Sono in molti ad aver espresso commenti di questo genere, che per me sono indice di un certo snobismo e provincialismo tutto italiano (non posso parlare per gli altri paesi), che considera degna di nota, e importante da leggere e premiare solo quella letteratura che proviene dagli Stati Uniti e dal resto d’Europa, al limite dal Giappone.

Condivido invece molto questo altro commento

La faccenda però qui davvero interessante è che Gurnah, che scrive in inglese e vive nel Regno Unito dagli anni ’60, era stato pubblicato da Garzanti, ma i suoi tre libri tradotti sono fuori catalogo, penso da anni. Immagino si contino sulle dita di una mano le persone che possono dire di averlo letto o che possiedono un suo testo. E infatti, molte di queste ieri si sono affrettate a postare sui social i loro orgogliosi distinguo, giustamente. Lo avrei fatto anche io. Alcuni erano stati consigliati da amici e librai accorti, altri lo avevano trovato nelle bancarelle dell’usato e si erano incuriositi.

La cosa che mi rattrista è il pensiero che se quest’anno ha vinto un autore di origini tanzaniane, dovranno forse passare altri vent’anni prima di leggere un altro africano. O magari, nei prossimi cinque anni a vincere potrebbe essere un autore arabo, o di origini arabe, visto che l’unico autore di lingua araba ad aver mai vinto il Nobel è stato l’egiziano Naguib Mahfuz nel 1988.

La speranza è che gli editori italiani siano più coraggiosi nel tradurre la letteratura extraeuropea o della diaspora di qualità. Perché va benissimo leggere in traduzione autori che ci parlano della crisi delle famiglie americane, o dei malesseri degli intellettuali francesi. Ma siamo nel 2021, viviamo in un mondo iper globalizzato, viaggiamo tutti in continuazione, nelle nostre scuole studiano ragazzi le cui famiglie provengono da tutto il mondo, e una serie tv sudcoreana fa il boom di ascolti su Netflix: è il momento di osare un po’ di più e di promuovere gli autori arabi o africani di qualità allo stesso modo di quelli statunitensi ed europei di qualità. Perché lo sappiamo fino alla noia: non basta tradurre un autore e lasciarlo lì nel catalogo. Va aiutato a farsi strada tra i lettori. Altrimenti finisce come Gurnah, fuori catalogo e i cui diritti di traduzione probabilmente sono scaduti. E non voglio neanche lontanamente immaginare lo psicodramma che si sta scatenando tra le case editrici che vorrebbero ripubblicarlo.

5 commenti

  1. Ottimo post.
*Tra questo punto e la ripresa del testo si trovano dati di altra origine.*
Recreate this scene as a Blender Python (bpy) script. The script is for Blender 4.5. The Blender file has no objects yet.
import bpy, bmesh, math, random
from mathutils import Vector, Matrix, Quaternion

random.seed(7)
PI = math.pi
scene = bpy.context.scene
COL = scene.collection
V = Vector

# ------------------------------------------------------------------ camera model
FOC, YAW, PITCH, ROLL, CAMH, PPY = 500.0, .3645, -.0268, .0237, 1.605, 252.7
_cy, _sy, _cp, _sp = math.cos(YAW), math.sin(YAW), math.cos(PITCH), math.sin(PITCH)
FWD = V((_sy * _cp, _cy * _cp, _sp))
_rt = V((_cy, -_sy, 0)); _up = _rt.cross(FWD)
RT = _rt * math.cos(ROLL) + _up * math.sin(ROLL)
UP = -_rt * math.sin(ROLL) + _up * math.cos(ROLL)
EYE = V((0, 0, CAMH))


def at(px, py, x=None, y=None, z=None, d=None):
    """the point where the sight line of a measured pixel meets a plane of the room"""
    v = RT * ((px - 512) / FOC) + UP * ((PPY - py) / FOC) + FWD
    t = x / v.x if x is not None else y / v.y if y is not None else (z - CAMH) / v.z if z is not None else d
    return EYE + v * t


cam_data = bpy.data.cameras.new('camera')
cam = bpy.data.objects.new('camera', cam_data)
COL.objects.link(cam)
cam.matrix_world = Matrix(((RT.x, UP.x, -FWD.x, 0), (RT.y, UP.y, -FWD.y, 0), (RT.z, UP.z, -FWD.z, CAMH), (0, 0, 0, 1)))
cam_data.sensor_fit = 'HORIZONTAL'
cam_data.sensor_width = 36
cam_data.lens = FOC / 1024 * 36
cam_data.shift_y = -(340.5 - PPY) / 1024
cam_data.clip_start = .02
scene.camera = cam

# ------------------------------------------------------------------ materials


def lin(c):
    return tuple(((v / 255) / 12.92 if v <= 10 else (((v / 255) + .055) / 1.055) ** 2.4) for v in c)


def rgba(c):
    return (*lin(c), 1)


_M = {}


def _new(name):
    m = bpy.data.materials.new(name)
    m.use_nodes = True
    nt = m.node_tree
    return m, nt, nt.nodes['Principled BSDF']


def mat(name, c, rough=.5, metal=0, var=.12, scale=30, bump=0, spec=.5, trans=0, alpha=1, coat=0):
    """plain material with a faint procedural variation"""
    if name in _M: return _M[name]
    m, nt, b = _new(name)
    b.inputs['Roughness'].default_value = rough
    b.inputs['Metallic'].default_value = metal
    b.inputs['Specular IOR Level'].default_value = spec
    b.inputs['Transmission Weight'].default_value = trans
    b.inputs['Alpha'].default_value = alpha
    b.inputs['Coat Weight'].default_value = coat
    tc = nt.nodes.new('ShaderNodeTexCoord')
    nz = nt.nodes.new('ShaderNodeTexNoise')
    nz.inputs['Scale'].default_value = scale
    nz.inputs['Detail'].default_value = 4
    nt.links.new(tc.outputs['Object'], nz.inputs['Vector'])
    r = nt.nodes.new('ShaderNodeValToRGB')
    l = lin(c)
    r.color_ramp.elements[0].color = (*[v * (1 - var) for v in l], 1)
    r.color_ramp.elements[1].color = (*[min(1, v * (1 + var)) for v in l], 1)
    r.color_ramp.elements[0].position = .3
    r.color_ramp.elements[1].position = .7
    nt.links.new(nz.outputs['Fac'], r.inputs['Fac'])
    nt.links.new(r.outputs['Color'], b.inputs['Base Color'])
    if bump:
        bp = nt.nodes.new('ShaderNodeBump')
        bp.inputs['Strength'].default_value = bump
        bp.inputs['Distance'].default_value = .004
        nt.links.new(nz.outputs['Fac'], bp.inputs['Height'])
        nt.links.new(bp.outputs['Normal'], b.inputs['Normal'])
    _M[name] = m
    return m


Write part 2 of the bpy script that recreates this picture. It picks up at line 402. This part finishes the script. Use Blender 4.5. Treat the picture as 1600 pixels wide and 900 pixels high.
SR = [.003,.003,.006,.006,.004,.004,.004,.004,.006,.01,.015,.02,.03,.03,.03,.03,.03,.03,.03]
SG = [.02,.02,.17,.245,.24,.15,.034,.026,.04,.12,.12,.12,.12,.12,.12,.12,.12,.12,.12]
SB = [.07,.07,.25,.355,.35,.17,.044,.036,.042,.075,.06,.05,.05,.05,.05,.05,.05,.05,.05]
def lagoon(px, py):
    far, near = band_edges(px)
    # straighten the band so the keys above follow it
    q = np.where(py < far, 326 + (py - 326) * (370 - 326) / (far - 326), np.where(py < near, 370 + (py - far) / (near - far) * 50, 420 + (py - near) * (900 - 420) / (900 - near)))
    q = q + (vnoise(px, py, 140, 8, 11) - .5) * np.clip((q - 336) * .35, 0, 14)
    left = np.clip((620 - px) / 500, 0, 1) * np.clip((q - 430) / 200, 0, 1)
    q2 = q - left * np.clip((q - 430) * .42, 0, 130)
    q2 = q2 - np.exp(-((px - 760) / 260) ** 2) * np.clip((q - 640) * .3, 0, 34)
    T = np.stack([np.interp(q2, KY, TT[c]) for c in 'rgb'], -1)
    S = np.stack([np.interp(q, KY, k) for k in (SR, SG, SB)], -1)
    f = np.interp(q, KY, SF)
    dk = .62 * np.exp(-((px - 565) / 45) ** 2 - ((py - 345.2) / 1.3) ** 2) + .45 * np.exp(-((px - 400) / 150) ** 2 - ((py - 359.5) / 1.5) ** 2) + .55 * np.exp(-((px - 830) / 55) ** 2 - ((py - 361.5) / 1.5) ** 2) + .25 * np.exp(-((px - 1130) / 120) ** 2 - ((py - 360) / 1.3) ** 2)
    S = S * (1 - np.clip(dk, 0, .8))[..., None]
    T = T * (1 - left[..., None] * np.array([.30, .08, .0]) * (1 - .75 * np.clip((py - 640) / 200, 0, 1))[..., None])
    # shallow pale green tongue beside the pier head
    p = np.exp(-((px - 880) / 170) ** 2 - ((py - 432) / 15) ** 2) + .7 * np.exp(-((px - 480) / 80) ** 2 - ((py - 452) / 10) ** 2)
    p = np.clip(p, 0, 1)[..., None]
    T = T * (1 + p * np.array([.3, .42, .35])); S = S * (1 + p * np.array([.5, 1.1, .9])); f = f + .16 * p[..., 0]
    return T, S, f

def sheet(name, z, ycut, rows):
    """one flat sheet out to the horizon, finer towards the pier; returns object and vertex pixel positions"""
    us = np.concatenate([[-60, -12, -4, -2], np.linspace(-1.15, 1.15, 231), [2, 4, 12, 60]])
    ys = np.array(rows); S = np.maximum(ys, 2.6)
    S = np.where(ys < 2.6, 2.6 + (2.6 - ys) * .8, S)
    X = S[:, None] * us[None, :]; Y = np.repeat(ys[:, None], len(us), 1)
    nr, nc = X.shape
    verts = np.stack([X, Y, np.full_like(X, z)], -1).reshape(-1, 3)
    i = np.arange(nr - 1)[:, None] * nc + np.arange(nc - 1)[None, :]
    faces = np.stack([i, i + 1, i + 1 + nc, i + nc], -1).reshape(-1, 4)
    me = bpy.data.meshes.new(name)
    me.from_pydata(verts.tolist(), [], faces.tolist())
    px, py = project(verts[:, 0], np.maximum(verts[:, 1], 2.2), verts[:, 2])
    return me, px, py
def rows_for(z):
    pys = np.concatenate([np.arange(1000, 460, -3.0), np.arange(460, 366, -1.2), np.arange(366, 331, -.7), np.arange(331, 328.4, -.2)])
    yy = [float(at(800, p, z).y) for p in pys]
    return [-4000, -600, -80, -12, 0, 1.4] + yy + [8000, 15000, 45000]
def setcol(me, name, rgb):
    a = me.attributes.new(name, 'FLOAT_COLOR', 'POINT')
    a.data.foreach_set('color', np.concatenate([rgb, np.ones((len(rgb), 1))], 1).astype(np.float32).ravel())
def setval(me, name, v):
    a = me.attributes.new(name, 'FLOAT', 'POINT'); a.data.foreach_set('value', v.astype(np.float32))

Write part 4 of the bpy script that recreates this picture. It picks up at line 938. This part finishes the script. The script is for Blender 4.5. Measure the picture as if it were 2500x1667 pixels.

Comunque non farci caso, ad ogni assegnazione del Nobel, quando il nome è un autore poco noto, c’è sempre una sollevata di scudi, o perlomeno, la solita divisione fra chi è contro o favorevole. Io per esempio essendo appassionato di musica, ho esultato quando è stato assegnato a Dylan e mi ha divertito la riluttanza di certi benpensanti, e devo essere sincero, quest’anno tifavo per la Atwood, forse perché essendo appassionato di fantascienza (intelligente), un Nobel assegnato a un genere così particolare (anche se lei ha scritto altro) sarebbe stato troppo di rottura. Ma il discorso è sempre il solito: a questo premio o ci si crede (e allora si accetta tutto, andandosi a documentare su ogni artista che l’ha ricevuto, come faccio io , per esempio), o si rifiuta e non si commenta nemmeno. Poi, per carità, la discussione ci deve essere, argomentando su tutto, anche sui perché di un eventuale contraddittorietà, ma sta di fatto che certi autori, grandissimi, e mi riferisco per esempio a Drek Walcott o Naguib Mahfuz (da te citato), non li conoscerebbe nessuno (o pochi), se non fossero stati insigniti del Nobel (meritato tra l’altro). Ora tocca a Abdulrazak Gurnah nella speranza che abbia ora la sua meritata divulgazione, specialmente da noi che viviamo ai confini dell’impero e sovraffollati della solita paccottiglia.

    • grazie del commento, che condivido. Questo post è nato dal fastidio o presunta superiorità intellettuale di alcuni commentatori e giornalisti quando hanno appreso la notizia che a vincere era uno su cui forse mai avrebbero scommesso e che al 98% non conoscevano. Ecco, apriamo occhi e orecchie perchè ci sono una marea di autori bravissimi che provengono dai quattro angoli del globo che non aspettano altro che di essere tradotti e letti.